My how time flies. Is it really the last day of July already? I had planned on reading my Pavord much earlier in the month, but had to gulp it down quickly to get it in before the calendar gets flipped over to August. Not that it is hard going. The Curious Gardener is light and airy and easy summer reading. It's perfect 'sitting in the garden reading' as a matter of fact. If only I had one, of course. The Pavord is my stand-in garden this summer.
I shouldn't draw your attention this way since I had (not terribly grand but for me, maybe a little grand) an inspiration (by way of a real gardener) to plant a few herbs this past spring. I bought the seed packets and then they ended up under a pile of papers and were forgotten. Maybe I should investigate fall plants? Or maybe I'll just hold on to my seeds until next year. But there were two subjects Pavord touched upon that I could nod my head to mentally. Herbs and pests. It's the latter that keeps me away from any sort of ambitious container gardening and it's the former that I really should have attempted this year. Maybe it is never too soon to plan a new garden, though?
What she had to say about herb gardening gave me hope. I am going to try it (later it would seem rather than sooner). Maybe I can even try it indoors on a nice, sunny windowsill. A little practice?
"The easiest herbs to grow are the permanent ones: rosemary, thyme, sage, tarragon. You buy a plant, stick it in the ground and away it goes. To these you could add winter savory (Satureja montana), which, like tarragon, is perennial."
Of course she is growing them for use in her cooking, but I (at this point anyway) just want to be able to grow something easy--to feel like I can actually nurture something and make it flourish, add a little beauty and color to my home and maybe have something lovely to smell as I come and go or sit on my porch. Whenever I try this with flowers I am mostly just fighting a losing battle against insects. They are much better at survival than I am at nurturing living things. Unless, of course you count me nurturing them by providing them a good meal. In which case I guess you could call me a success after all.
Pavord talks mostly about her experience growing lemon grass, which looks quite nice and sounds delicious, but one thing I am learning by reading this book is to plant the things that will flourish in your area--to know the soil and growing conditions. But if all else fails . . .
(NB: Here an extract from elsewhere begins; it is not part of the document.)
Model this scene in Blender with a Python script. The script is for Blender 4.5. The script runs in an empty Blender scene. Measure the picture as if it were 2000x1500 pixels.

"You don't need a garden to keep yourself in lemon grass. Or winter savory. A sunny windowsill can be the Mediterranean and the Tropics all in one."
I do like the sound of that!
For Pavord her problem pests (a couple of them anyway) are slugs and snails. She has no qualms about stamping on them--a quick death. She said she used to chuck them in the water butts but being amphibious they would just crawl out and begin eating anew. Tenacious little devils. My problem was always these caterpillar-like insects that would start out small and green (hard to see on flower leaves) and then grow and turn purplish as they would eat my petunias (which has always been my flower of choice to plant). I would pull them off and fling them out into the yard, and now I wonder if they just crawled back and finished their meal. If creepy crawly things give you shivers, this brief section might be something you would want to pass on. And the idea of picking them off your plants one by one is not especially attractive (but insecticides are obviously a bad idea on herbs you plan on cooking with). I had a chuckle on the advice a friend gave her.
"'Oh,' said an organic friend airily, when I complained about pest attacks in the garden. 'It's easy. You just double up on everything: one plant for the pest , one for you'. But I don't seem to be the only gardener cursed with pests that can't count."
I know the feeling. There seem to be an awful lot of them.
It's with the usual wit and charm that Pavord moves through her subjects. Pigeons and beans. The Parisian garden Bagatelle (I am envious of her travels). The endless parade of 'must-have' tools for the garden (which it would seem are not really so necessary after all). And one more item. Waste products for the garden. I might blush to go into it in any great detail, so I won't. Pavord passes on the sort of gardening an organic gardener in Herefordshire practices. I think I would pass, too. Let's just say it involves recycling waste. Erm. The waste a family produces and I am not referring to cereal boxes that can broken down and recycled. I'd say that's far more information than you likely needed, right?
However is she going to improve on that one? I hope to read August's instalment sooner than later. Surely we must be getting kind of close to harvest time. I am ready to think about fall gardening!